— Start Provided material —

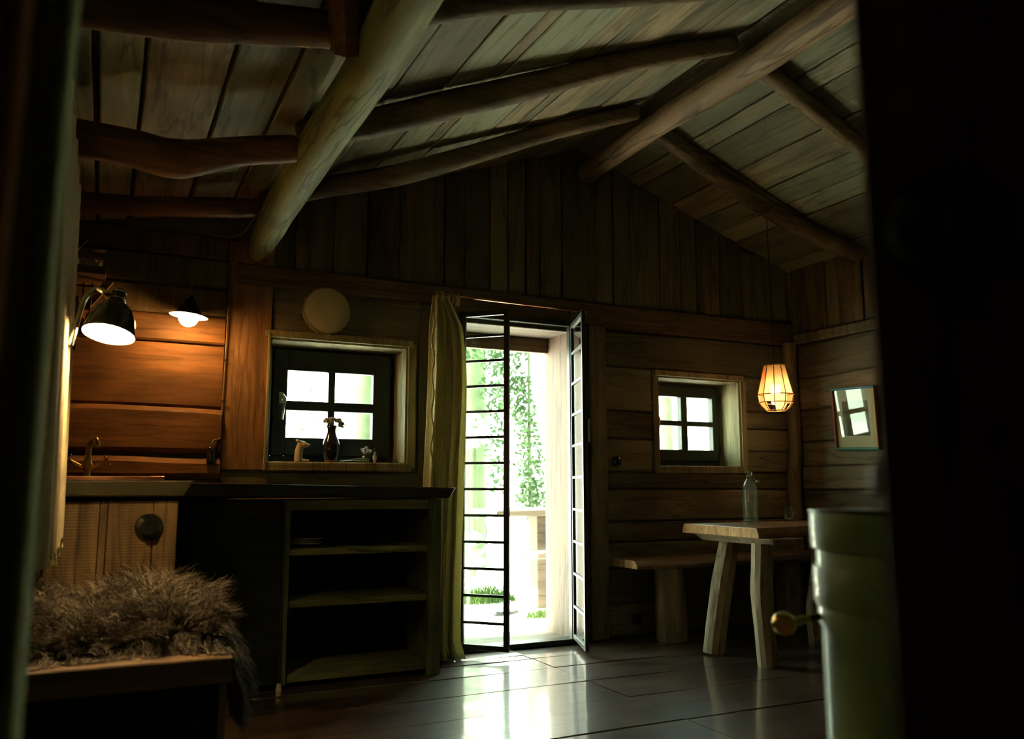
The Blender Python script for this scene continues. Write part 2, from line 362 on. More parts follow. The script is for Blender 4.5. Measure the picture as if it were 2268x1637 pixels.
# ---- ceiling boards (one mesh, three planes) and roof shell
ce = MB()
def cboards(xs, gap, seed):
    for i, (a, b) in enumerate(zip(xs[:-1], xs[1:])):
        r = random.Random(seed + i)
        za, zb = roofz(a + 1e-4), roofz(b - 1e-4); v = Vector((b - a, 0, zb - za)); Wd = v.length; v.normalize(); n = Vector((v.z, 0, -v.x))
        g = gap * r.uniform(.4, 1.5)
        ys = [-2.3, r.uniform(-.6, .9), 4.70]
        for y0, y1 in zip(ys[:-1], ys[1:]):
            d = r.uniform(0, .010)
            p = Vector((a, y0, za)) + v * g / 2 - n * .028
            ce.board(p, Y, v, n, y1 - y0 - .004, Wd - g, .028 + d, .003, .003, .003, 16, .004, seed=seed * 31 + i)
cboards([-.36, -.10, .05, .315, .526, .66], .018, 5)
cboards([.66, .82, .99, 1.243, 1.42, 1.50, 1.79, 1.93, 1.998, 2.22, 2.43, 2.60, 2.77], .008, 50)
cboards([2.77, 2.98, 3.165, 3.284, 3.54, 3.775, 3.963, 4.12, 4.278, 4.496, 4.72], .009, 90)
struct('ceiling', ce, M['ceiling'])
rf = MB()
for a, b in ((-.75, .66), (.66, 2.77), (2.77, 5.0)):
    za, zb = roofz(a + 1e-4) + .034, roofz(b - 1e-4) + .034
    if a < 0: za = 2.44 + .16 * (a - .65) + .034
    rf.hexa([(a, -2.5, za), (b, -2.5, zb), (b, 5.25, zb), (a, 5.25, za), (a, -2.5, za + .12), (b, -2.5, zb + .12), (b, 5.25, zb + .12), (a, 5.25, za + .12)])
struct('ceiling_roof', rf, M['dark'])

# ---- gable wall: core around the openings, then boards
W1 = (.79, 1.585, 1.085, 1.765); W2 = (3.37, 4.085, 1.09, 1.70); DR = (1.88, 2.69, 1.96)
core = MB(); C0, C1 = 4.70, 4.985
def cz(x0, x1, z0, z1): core.box(x0, x1, C0, C1, z0, z1)
cz(-.6, W1[0], -.14, 2.05); cz(W1[0], W1[1], -.14, W1[2]); cz(W1[0], W1[1], W1[3], 2.05); cz(W1[1], DR[0], -.14, 2.05)
cz(DR[0], DR[1], -.14, -.06); cz(DR[0], DR[1], DR[2], 2.05); cz(DR[1], W2[0], -.14, 2.05); cz(W2[0], W2[1], -.14, W2[2]); cz(W2[0], W2[1], W2[3], 2.05); cz(W2[1], 4.95, -.14, 2.05)
core.add([(-.6, C0, 2.05), (4.95, C0, 2.05), (4.95, C0, 2.47), (2.77, C0, 3.25), (.66, C0, 2.49), (-.6, C0, 2.26),
          (-.6, C1, 2.05), (4.95, C1, 2.05), (4.95, C1, 2.47), (2.77, C1, 3.25), (.66, C1, 2.49), (-.6, C1, 2.26)],
         [(0, 1, 2, 3, 4, 5), (11, 10, 9, 8, 7, 6)] + [(i, (i + 1) % 6, (i + 1) % 6 + 6, i + 6) for i in range(6)])
struct('wall_back', core, M['wall'])
N_ = Vector((0, -1, 0))
def hboard(mb, x0, x1, z0, z1, T=.03, lo=.006, hi=.006, surf=.004, seed=None, y=4.70, bev=.010):
    mb.board((x0, y, z0 + .003), X, Z, N_, x1 - x0, z1 - z0 - .006, T, lo, hi, surf, max(4, int((x1 - x0) * 14)), bev, seed=seed)
kb = MB()   # kitchen boards: heavy waney planks, the lower ones standing proud
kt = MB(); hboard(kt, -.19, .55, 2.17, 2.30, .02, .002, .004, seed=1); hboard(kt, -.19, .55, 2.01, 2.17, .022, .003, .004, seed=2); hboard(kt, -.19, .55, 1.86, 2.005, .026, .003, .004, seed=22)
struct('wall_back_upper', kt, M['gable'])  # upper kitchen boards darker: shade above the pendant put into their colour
hboard(kb, -.19, .55, 1.70, 1.855, .030, .003, .004, .004, seed=3)
hboard(kb, -.19, .55, 1.36, 1.695, .022, .004, .005, .003, seed=4)
hboard(kb, -.19, .55, 1.115, 1.350, .062, .004, .016, .006, seed=15, bev=.026)
hboard(kb, -.19, .55, .99, 1.108, .080, .003, .016, .006, seed=26, bev=.026)
hboard(kb, -.19, .55, .60, .975, .040, .004, .004, seed=7)
struct('wall_back_kitchen', kb, M['kitchen'])
wb = MB()
# around window one
hboard(wb, .80, 1.66, 1.80, 2.06, .022, .003, .003, seed=30)
hboard(wb, .56, 1.66, .90, 1.035, .022, .003, .003, seed=31)
hboard(wb, .56, 1.66, .60, .895, .022, seed=32)
hboard(wb, .56, 1.66, .25, .595, .022, seed=33); hboard(wb, .56, 1.66, 0, .245, .022, seed=34)
# right of the door
RS = [(2.945, 3.33, 0, .20), (2.945, 3.34, .20, .43), (2.945, 4.60, .43, .585), (2.945, 4.60, .585, .725), (2.945, 4.60, .725, .93), (2.945, 4.60, .93, 1.045),
      (2.945, 3.34, 1.045, 1.262), (2.945, 3.34, 1.262, 1.447), (2.945, 3.34, 1.447, 1.742), (2.945, 4.60, 1.742, 1.99), (3.33, 4.60, 0, .20), (3.34, 4.6, .20, .43),
      (4.13, 4.60, 1.045, 1.20), (4.13, 4.60, 1.20, 1.36), (4.13, 4.60, 1.36, 1.48), (4.13, 4.60, 1.48, 1.742)]
for i, (a, b, c, d) in enumerate(RS): hboard(wb, a, b, c, d, .024 + .006 * ((i * 7) % 3) / 2, .006, .006, .004, seed=40 + i)
struct('wall_back_boards', wb, M['wall'])
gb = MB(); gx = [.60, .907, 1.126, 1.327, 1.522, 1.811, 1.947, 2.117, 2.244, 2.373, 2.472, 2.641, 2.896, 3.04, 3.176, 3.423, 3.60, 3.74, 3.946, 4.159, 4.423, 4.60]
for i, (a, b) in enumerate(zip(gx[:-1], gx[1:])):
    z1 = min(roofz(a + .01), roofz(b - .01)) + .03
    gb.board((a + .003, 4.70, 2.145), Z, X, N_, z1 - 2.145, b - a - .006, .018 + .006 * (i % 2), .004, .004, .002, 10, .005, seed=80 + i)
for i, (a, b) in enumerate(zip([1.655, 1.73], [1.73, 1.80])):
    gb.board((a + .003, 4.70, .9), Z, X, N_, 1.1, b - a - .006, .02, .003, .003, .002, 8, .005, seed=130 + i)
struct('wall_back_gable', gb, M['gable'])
hd = MB()
hd.board((.60, 4.70, 2.045), X, Z, N_, 1.20, .115, .055, .003, .004, .003, 14, .012, seed=200)
hd.board((1.80, 4.70, 1.995), X, Z, N_, 2.80, .165, .055, .003, .004, .003, 20, .012, seed=201)
struct('trim_1', hd, M['header'])            # header beam over the door
ps = MB()
ps.board((.556, 4.70, 1.04), Z, X, N_, 1.24, .24, .034, .002, .002, .002, 10, .005, seed=210)
struct('trim_2', ps, M['post'])
ps2 = MB()
ps2.board((2.815, 4.70, 0), Z, X, N_, 2.0, .125, .065, .003, .003, .003, 12, .008, seed=211)
ps2.board((1.80, 4.70, 0), Z, X, N_, 2.0, .075, .03, .003, .003, .003, 12, .008, seed=212)
struct('trim_3', ps2, M['post_grey'])
cp = MB(); cp.tube([(4.53, 4.62, 0), (4.535, 4.615, .5), (4.52, 4.62, .95), (4.545, 4.62, 1.3), (4.53, 4.62, 1.7), (4.53, 4.62, 2.0)], [.055, .052, .056, .050, .054, .052], 9, noise=.08, sub=4, seed=4)
struct('trim_4', cp, M['post_grey'], smooth=True, auto=50)   # natural corner post
kp = MB(); kp.box(-.30, -.185, 4.58, 4.70, 0, 2.32); struct('trim_5', kp, M['kitchen'])

# door lining: pale jambs, lintel, outer board, sill
j = MB(); j.box(DR[0] - .10, 1.895, 4.655, 5.0, -.02, 2.0); j.box(2.675, 2.81, 4.655, 5.0, -.02, 2.0); struct('trim_6', j, M['jamb'], bevel=.006)
j = MB(); j.box(1.80, 2.80, 4.665, 5.0, 1.945, 2.02); struct('trim_7', j, M['jamb_x'], bevel=.006)
j = MB(); j.box(1.895, 2.675, 4.95, 4.995, 1.845, 1.944); struct('trim_8', j, M['header'], bevel=.004)
j = MB(); j.box(1.895, 2.675, 4.70, 5.06, -.06, .018); struct('trim_9', j, M['jamb_x'], bevel=.006)

# ---- side and rear walls
wr = MB(); wr.box(4.62, 4.85, -2.4, 4.98, -.14, 2.62); struct('wall_right', wr, M['wall_y'])
wrb = MB(); zs = [0, .20, .43, .60, .79, .928, 1.092, 1.268, 1.508, 1.738, 1.995]
for i, (a, b) in enumerate(zip(zs[:-1], zs[1:])):
    ym = 2.9 + .3 * sin(i * 9)
    spans = [(.6, ym), (ym, 4.62)]
    for (ya, yb) in spans:
        wrb.board((4.62, ya, a + .003), Y, Z, -X, yb - ya - .004, b - a - .006, .024 + .004 * (i % 3), .006, .006, .004, 26, .010, seed=300 + i + int(ya * 10))
struct('wall_right_boards', wrb, M['wall_y'])
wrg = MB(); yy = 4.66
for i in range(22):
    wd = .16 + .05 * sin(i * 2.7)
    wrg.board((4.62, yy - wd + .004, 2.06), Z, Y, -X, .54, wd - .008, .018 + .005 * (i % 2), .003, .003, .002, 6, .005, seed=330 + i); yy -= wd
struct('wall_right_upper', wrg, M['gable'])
h2 = MB(); h2.board((4.62, .6, 1.995), Y, Z, -X, 4.02, .075, .05, .003, .003, .003, 20, .01, seed=350); struct('trim_10', h2, M['post_grey'])
wl = MB(); wl.box(-.55, XL, -2.4, 4.98, -.14, 2.40); struct('wall_left', wl, M['wall_y'])
wl = MB()
for i in range(9): wl.board((XL, .7, .24 * i + .003), Y, Z, X, 3.9, .234, .015, .005, .005, .004, 22, .008, seed=360 + i)
struct('wall_left_boards', wl, M['wall_y'])
wf = MB(); wf.box(-.6, 4.9, -2.5, -2.3, -.14, 3.3); struct('wall_front', wf, M['wall'])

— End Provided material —

Written instruction:
In the material above, locate the line containing "wrg = MB(); yy = 4.66" and the line containing "wrg.board((4.62, yy - wd". Transcribe exactly those two lines and every line between them, and nothing more.

Result of this task:
wrg = MB(); yy = 4.66
for i in range(22):
    wd = .16 + .05 * sin(i * 2.7)
    wrg.board((4.62, yy - wd + .004, 2.06), Z, Y, -X, .54, wd - .008, .018 + .005 * (i % 2), .003, .003, .002, 6, .005, seed=330 + i); yy -= wd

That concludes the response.